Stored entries

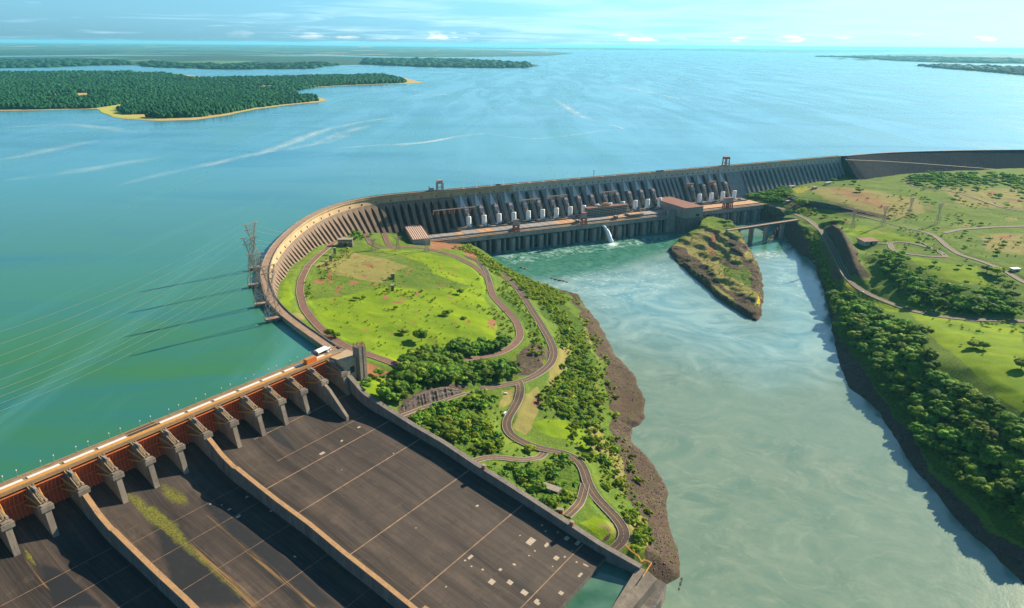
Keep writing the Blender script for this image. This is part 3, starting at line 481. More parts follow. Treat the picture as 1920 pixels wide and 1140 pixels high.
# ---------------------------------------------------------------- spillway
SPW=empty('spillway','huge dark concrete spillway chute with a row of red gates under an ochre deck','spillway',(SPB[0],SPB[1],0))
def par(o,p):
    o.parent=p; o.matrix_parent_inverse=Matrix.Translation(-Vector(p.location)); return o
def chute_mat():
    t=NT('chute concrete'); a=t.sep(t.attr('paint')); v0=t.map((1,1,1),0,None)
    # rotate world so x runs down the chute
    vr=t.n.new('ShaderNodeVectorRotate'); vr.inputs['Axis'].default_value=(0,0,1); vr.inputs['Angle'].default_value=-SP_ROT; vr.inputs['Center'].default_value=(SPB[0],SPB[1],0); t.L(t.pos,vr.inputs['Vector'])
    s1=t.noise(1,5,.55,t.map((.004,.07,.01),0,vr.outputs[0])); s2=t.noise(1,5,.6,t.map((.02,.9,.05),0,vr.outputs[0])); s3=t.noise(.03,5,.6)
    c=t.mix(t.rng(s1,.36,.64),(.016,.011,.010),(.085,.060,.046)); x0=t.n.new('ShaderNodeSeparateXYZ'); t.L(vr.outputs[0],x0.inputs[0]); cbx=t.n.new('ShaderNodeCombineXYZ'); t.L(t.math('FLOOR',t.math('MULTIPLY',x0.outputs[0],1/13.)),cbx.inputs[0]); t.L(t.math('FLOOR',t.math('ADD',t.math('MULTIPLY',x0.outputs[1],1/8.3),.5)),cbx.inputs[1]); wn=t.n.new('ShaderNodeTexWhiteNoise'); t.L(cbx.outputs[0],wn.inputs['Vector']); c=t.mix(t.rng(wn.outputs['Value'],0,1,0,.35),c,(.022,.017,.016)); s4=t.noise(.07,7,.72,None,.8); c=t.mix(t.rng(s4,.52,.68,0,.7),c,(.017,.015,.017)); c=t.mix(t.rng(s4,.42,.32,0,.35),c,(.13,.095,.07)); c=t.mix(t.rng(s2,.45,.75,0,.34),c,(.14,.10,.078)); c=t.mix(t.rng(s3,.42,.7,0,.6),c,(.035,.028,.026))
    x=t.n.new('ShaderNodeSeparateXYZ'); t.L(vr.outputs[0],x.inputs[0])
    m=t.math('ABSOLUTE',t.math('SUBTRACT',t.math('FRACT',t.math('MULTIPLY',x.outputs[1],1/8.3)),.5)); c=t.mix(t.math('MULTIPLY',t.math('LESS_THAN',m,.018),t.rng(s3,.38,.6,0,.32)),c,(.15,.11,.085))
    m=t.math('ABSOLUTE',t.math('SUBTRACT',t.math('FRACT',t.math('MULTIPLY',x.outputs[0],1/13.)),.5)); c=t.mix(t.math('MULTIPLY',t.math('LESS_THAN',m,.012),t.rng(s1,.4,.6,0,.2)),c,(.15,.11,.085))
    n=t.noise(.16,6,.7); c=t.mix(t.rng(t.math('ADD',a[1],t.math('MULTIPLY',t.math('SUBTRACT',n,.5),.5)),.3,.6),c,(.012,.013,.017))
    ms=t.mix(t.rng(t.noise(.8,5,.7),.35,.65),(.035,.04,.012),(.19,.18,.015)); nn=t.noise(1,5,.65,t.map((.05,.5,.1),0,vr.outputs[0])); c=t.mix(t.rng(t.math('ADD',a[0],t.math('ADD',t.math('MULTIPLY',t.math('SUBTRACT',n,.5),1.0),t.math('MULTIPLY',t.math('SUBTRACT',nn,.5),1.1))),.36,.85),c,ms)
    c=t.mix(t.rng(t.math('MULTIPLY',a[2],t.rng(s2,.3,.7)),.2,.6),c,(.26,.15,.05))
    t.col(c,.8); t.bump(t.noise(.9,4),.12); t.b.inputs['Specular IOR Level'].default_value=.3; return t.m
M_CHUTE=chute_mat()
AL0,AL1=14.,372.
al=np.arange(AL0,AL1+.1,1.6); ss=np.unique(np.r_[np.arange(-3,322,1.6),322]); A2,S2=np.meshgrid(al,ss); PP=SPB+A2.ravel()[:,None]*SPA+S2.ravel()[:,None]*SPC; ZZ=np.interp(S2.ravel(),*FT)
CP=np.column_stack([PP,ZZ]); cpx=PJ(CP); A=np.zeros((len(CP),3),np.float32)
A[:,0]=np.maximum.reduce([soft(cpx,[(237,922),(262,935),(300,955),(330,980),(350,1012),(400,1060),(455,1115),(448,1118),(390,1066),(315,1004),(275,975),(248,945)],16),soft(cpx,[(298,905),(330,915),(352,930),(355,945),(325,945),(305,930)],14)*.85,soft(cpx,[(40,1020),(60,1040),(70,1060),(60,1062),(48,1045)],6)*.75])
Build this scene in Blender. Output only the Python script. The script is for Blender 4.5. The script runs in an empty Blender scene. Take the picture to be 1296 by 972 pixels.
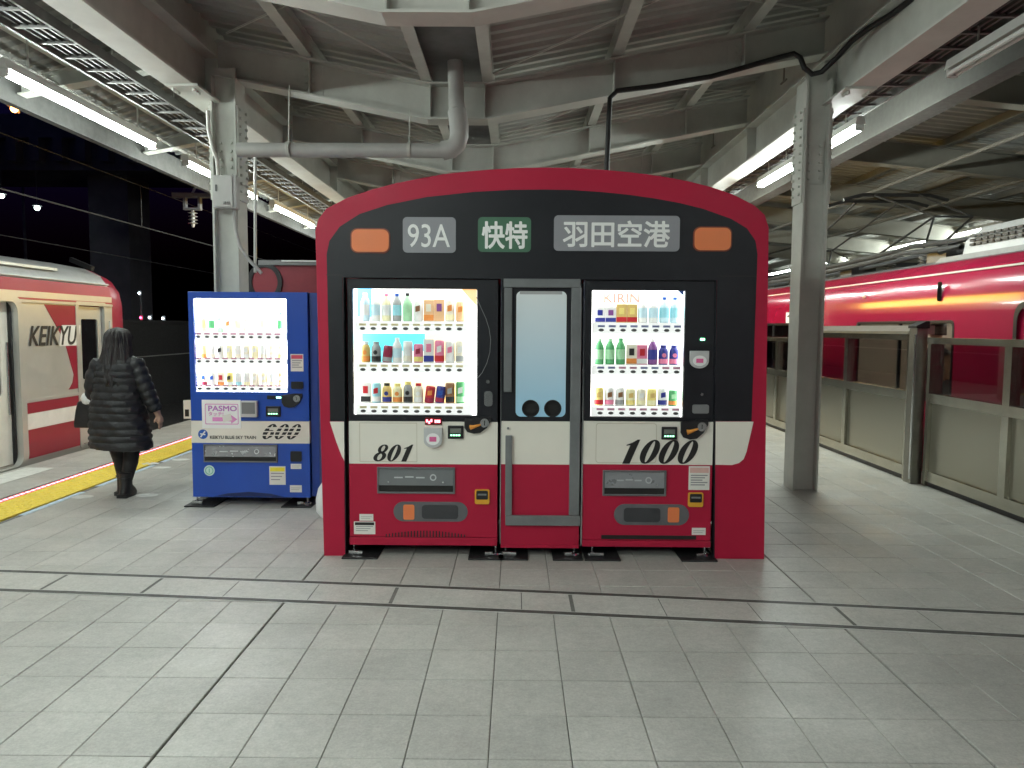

- **What you are asked to do**
Quote every record above exactly, leaving out the pictures.

- **Solved problem**
Keep writing the Blender script for this image. This is part 3, starting at line 481. More parts follow. Treat the picture as 1920 pixels wide and 1140 pixels high.
# ---------------------------------------------------------------- spillway
SPW=empty('spillway','huge dark concrete spillway chute with a row of red gates under an ochre deck','spillway',(SPB[0],SPB[1],0))
def par(o,p):
    o.parent=p; o.matrix_parent_inverse=Matrix.Translation(-Vector(p.location)); return o
def chute_mat():
    t=NT('chute concrete'); a=t.sep(t.attr('paint')); v0=t.map((1,1,1),0,None)
    # rotate world so x runs down the chute
    vr=t.n.new('ShaderNodeVectorRotate'); vr.inputs['Axis'].default_value=(0,0,1); vr.inputs['Angle'].default_value=-SP_ROT; vr.inputs['Center'].default_value=(SPB[0],SPB[1],0); t.L(t.pos,vr.inputs['Vector'])
    s1=t.noise(1,5,.55,t.map((.004,.07,.01),0,vr.outputs[0])); s2=t.noise(1,5,.6,t.map((.02,.9,.05),0,vr.outputs[0])); s3=t.noise(.03,5,.6)
    c=t.mix(t.rng(s1,.36,.64),(.016,.011,.010),(.085,.060,.046)); x0=t.n.new('ShaderNodeSeparateXYZ'); t.L(vr.outputs[0],x0.inputs[0]); cbx=t.n.new('ShaderNodeCombineXYZ'); t.L(t.math('FLOOR',t.math('MULTIPLY',x0.outputs[0],1/13.)),cbx.inputs[0]); t.L(t.math('FLOOR',t.math('ADD',t.math('MULTIPLY',x0.outputs[1],1/8.3),.5)),cbx.inputs[1]); wn=t.n.new('ShaderNodeTexWhiteNoise'); t.L(cbx.outputs[0],wn.inputs['Vector']); c=t.mix(t.rng(wn.outputs['Value'],0,1,0,.35),c,(.022,.017,.016)); s4=t.noise(.07,7,.72,None,.8); c=t.mix(t.rng(s4,.52,.68,0,.7),c,(.017,.015,.017)); c=t.mix(t.rng(s4,.42,.32,0,.35),c,(.13,.095,.07)); c=t.mix(t.rng(s2,.45,.75,0,.34),c,(.14,.10,.078)); c=t.mix(t.rng(s3,.42,.7,0,.6),c,(.035,.028,.026))
    x=t.n.new('ShaderNodeSeparateXYZ'); t.L(vr.outputs[0],x.inputs[0])
    m=t.math('ABSOLUTE',t.math('SUBTRACT',t.math('FRACT',t.math('MULTIPLY',x.outputs[1],1/8.3)),.5)); c=t.mix(t.math('MULTIPLY',t.math('LESS_THAN',m,.018),t.rng(s3,.38,.6,0,.32)),c,(.15,.11,.085))
    m=t.math('ABSOLUTE',t.math('SUBTRACT',t.math('FRACT',t.math('MULTIPLY',x.outputs[0],1/13.)),.5)); c=t.mix(t.math('MULTIPLY',t.math('LESS_THAN',m,.012),t.rng(s1,.4,.6,0,.2)),c,(.15,.11,.085))
    n=t.noise(.16,6,.7); c=t.mix(t.rng(t.math('ADD',a[1],t.math('MULTIPLY',t.math('SUBTRACT',n,.5),.5)),.3,.6),c,(.012,.013,.017))
    ms=t.mix(t.rng(t.noise(.8,5,.7),.35,.65),(.035,.04,.012),(.19,.18,.015)); nn=t.noise(1,5,.65,t.map((.05,.5,.1),0,vr.outputs[0])); c=t.mix(t.rng(t.math('ADD',a[0],t.math('ADD',t.math('MULTIPLY',t.math('SUBTRACT',n,.5),1.0),t.math('MULTIPLY',t.math('SUBTRACT',nn,.5),1.1))),.36,.85),c,ms)
    c=t.mix(t.rng(t.math('MULTIPLY',a[2],t.rng(s2,.3,.7)),.2,.6),c,(.26,.15,.05))
    t.col(c,.8); t.bump(t.noise(.9,4),.12); t.b.inputs['Specular IOR Level'].default_value=.3; return t.m
M_CHUTE=chute_mat()
AL0,AL1=14.,372.
al=np.arange(AL0,AL1+.1,1.6); ss=np.unique(np.r_[np.arange(-3,322,1.6),322]); A2,S2=np.meshgrid(al,ss); PP=SPB+A2.ravel()[:,None]*SPA+S2.ravel()[:,None]*SPC; ZZ=np.interp(S2.ravel(),*FT)
CP=np.column_stack([PP,ZZ]); cpx=PJ(CP); A=np.zeros((len(CP),3),np.float32)
A[:,0]=np.maximum.reduce([soft(cpx,[(237,922),(262,935),(300,955),(330,980),(350,1012),(400,1060),(455,1115),(448,1118),(390,1066),(315,1004),(275,975),(248,945)],16),soft(cpx,[(298,905),(330,915),(352,930),(355,945),(325,945),(305,930)],14)*.85,soft(cpx,[(40,1020),(60,1040),(70,1060),(60,1062),(48,1045)],6)*.75])
Build this scene in Blender. Output only the Python script. The script is for Blender 4.5. The script runs in an empty Blender scene. Take the picture to be 1296 by 972 pixels.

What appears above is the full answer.